Levels of storage dams in the Summer Rainfall Area are still reacting slowly to the rain with most of the larger dams still between 50% and 70% of full storage capacity (Gariep 71%, Vanderkloof 60%, Vaaldam 57%, Bloemhof 77% and Pongolapoort 44%). Dams in Lesotho (<30%) as well as the Eastern Cape are still critically low. Large storage dams in the Western Cape like Theewaterskloof with 63%, Clanwilliamdam with 45% and Bergrivierdam with 84%, is low to moderate but taking the time of the year into account with only 3 to 4 months before the start of the winter rainy season is it acceptable and not a reason for serious concern at this stage.       
       
2.El Nino and Indian Ocean
The majority of the Nino areas are still inside the neutral range (between 0.2˚C and 0.5˚C above average). Forecasts still favour a neutral phase of the Nino-areas to remain for the rest of the summer season.

The Southern Oscillation Index (SOI) that is a measure of the coupling between surface conditions in the Nino-areas and overlying weather systems, now for the first time since about December 2018 is showing non-El Nino like patterns. The SOI was at the end of January 2020 in a rapidly rising phase according to the Australian classification system, indicating a swing away from El Nino-like conditions to more neutral conditions.   

The Indian Ocean Dipole (IOD) Index is now for the first time since about May 2019 not in the positive phase but well within the neutral range. (A positive phase is negative for rainfall). Forecasts indicate that the IOD will remain in the neutral phase for the next months.
 
3. Expected rainfall and temperature conditions
3.1 Summer Rainfall Areas
3.1.1. Rainfall
The rapidly rising phase of the Southern Oscillation Index (SOI) during January 2020 is significant, especially for this time of the season.

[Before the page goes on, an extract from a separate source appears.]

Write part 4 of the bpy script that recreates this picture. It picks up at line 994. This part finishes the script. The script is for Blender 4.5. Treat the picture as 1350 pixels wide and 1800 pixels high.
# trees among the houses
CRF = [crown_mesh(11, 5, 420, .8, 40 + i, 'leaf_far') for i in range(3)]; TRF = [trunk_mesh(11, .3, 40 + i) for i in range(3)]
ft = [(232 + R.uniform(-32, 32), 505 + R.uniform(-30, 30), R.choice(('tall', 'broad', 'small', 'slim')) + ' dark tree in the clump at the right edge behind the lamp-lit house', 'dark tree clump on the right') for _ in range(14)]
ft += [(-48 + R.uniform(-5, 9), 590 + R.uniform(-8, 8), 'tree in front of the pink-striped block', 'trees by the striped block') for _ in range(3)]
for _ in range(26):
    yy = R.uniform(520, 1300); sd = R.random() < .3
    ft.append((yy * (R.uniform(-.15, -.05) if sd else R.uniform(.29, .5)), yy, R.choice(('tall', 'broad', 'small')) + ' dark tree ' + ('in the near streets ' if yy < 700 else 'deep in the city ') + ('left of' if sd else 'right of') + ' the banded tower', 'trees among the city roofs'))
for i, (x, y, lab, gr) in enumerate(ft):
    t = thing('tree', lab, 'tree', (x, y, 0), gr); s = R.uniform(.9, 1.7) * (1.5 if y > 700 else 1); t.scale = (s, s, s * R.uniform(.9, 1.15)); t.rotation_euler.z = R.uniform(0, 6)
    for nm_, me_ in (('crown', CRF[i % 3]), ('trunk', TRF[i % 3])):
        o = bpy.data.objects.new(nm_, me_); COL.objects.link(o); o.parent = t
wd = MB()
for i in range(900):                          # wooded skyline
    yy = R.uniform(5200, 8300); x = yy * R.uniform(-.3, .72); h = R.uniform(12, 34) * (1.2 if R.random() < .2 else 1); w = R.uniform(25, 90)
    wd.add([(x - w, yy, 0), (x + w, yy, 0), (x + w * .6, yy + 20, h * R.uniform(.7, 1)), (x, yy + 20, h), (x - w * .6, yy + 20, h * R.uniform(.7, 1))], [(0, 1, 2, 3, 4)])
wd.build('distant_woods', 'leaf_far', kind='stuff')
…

A rapidly rising phase in January is usually associated with at least average rainfall over the central to western parts of South Africa as well as Namibia for the February to April period. It is therefore likely that rainfall will shift away from the eastern parts of the country to become drier to the east with improved rainfall conditions over the western parts of the country.

Short to medium term forecasts indicate that rainfall conditions will improve again in the second part of February, especially over the central to western parts as well as south eastern parts of the country (Eastern Cape and southern parts of KZN) and adjacent areas. It is most likely that the drought stricken areas of the Northern Cape will receive some rain before the end of February. Further rain is also very probable over most of the summer grain areas before the end of February but will start to weaken towards the extreme eastern parts.      

3.2 Winter Rainfall Areas
Light falls of rain is possible for the short term (14 to 20 February) from thunderstorm activity. It is however very likely that the winter rainfall season will start later than normal because it is expected that summer rainfall will remain prominent for the next months. It is however very likely that further summer rainfall will occur due to forecasts of rain over the western parts of the country.  
 
3.3 Namibia
Outlooks for rain for the drought stricken parts of central to southern Namibia are positive for the next months before winter.  
 
4. Summary and conclusion

Timing and amounts of rain that occurred since the beginning of the year are very positive to result in a very good maize crop. Further rain that is expected in February can prevent any drought damage but smaller areas can suffer from water logged conditions.
The Southern Oscillation Index (SOI) that is a measure of coupling between the Nino-areas and with overlying weather systems, was in a rapidly rising phase in January 2020. The rising phase in January is usually associated with at least average rainfall over most of the central to western parts of the country in the pre-winter period. The Indian Ocean Dipole Index is also now settled in the neutral phase.
Short to medium term forecasts indicates relative high probabilities for rain towards the second part of February for large parts of the country.